— start of Provided data —
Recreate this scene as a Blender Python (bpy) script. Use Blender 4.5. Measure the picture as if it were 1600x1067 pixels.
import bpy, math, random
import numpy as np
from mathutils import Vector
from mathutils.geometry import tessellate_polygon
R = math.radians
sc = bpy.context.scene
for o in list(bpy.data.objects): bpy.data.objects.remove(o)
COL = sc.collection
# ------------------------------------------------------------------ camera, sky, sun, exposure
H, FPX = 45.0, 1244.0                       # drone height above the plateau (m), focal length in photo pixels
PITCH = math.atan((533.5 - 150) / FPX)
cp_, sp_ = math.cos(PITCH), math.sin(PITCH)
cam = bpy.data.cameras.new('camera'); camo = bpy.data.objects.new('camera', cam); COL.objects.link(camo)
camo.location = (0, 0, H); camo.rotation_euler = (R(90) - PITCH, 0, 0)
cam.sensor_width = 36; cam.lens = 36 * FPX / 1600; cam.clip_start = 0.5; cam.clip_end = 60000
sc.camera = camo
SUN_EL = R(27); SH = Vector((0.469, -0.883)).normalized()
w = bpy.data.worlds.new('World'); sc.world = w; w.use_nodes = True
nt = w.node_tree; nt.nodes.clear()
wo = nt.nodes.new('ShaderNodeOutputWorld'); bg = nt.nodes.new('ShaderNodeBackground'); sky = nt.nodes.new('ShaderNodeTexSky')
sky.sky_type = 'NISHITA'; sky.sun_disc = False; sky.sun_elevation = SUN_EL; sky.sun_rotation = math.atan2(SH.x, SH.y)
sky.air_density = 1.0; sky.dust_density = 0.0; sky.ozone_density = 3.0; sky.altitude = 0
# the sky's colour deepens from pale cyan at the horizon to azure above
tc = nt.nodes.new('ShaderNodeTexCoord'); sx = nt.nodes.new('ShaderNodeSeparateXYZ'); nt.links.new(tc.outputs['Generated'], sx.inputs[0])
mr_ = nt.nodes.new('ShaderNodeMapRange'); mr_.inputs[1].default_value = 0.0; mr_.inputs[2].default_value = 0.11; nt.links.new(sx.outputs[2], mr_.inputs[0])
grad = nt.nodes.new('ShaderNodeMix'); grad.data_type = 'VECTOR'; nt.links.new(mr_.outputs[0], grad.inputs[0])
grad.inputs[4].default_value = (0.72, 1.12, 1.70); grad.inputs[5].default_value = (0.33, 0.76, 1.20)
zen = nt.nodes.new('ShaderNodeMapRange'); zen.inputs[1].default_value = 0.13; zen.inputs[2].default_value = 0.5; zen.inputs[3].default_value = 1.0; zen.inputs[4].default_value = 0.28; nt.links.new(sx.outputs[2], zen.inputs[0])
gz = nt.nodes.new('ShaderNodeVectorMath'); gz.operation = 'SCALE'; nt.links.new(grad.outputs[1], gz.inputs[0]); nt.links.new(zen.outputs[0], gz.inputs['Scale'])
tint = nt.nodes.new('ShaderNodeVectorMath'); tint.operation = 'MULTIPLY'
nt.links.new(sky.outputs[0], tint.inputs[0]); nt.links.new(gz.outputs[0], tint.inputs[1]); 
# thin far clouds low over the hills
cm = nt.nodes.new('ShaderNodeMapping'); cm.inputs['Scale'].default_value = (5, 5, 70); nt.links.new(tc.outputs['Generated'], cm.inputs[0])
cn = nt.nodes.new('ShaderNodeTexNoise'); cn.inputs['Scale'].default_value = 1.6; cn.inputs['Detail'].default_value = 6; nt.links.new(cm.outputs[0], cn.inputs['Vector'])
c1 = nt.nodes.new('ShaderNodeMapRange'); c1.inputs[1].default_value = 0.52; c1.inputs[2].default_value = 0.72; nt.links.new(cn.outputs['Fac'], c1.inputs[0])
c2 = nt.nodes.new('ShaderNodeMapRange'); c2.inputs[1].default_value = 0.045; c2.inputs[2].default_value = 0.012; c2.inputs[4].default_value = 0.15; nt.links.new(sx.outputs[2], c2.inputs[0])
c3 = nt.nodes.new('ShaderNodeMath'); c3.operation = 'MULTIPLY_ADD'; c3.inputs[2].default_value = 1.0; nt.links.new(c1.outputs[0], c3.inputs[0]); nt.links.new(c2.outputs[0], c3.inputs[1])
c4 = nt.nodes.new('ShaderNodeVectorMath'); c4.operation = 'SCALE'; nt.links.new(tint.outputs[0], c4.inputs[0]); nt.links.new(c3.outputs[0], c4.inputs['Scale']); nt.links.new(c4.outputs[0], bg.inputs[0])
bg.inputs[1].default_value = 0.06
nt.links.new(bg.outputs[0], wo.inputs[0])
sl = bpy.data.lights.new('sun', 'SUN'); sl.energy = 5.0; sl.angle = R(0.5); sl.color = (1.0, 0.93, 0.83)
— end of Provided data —
*Task details*. List all lines in the material containing the string "scene".

*Result*.
Recreate this scene as a Blender Python (bpy) script. Use Blender 4.5. Measure the picture as if it were 1600x1067 pixels.
sc = bpy.context.scene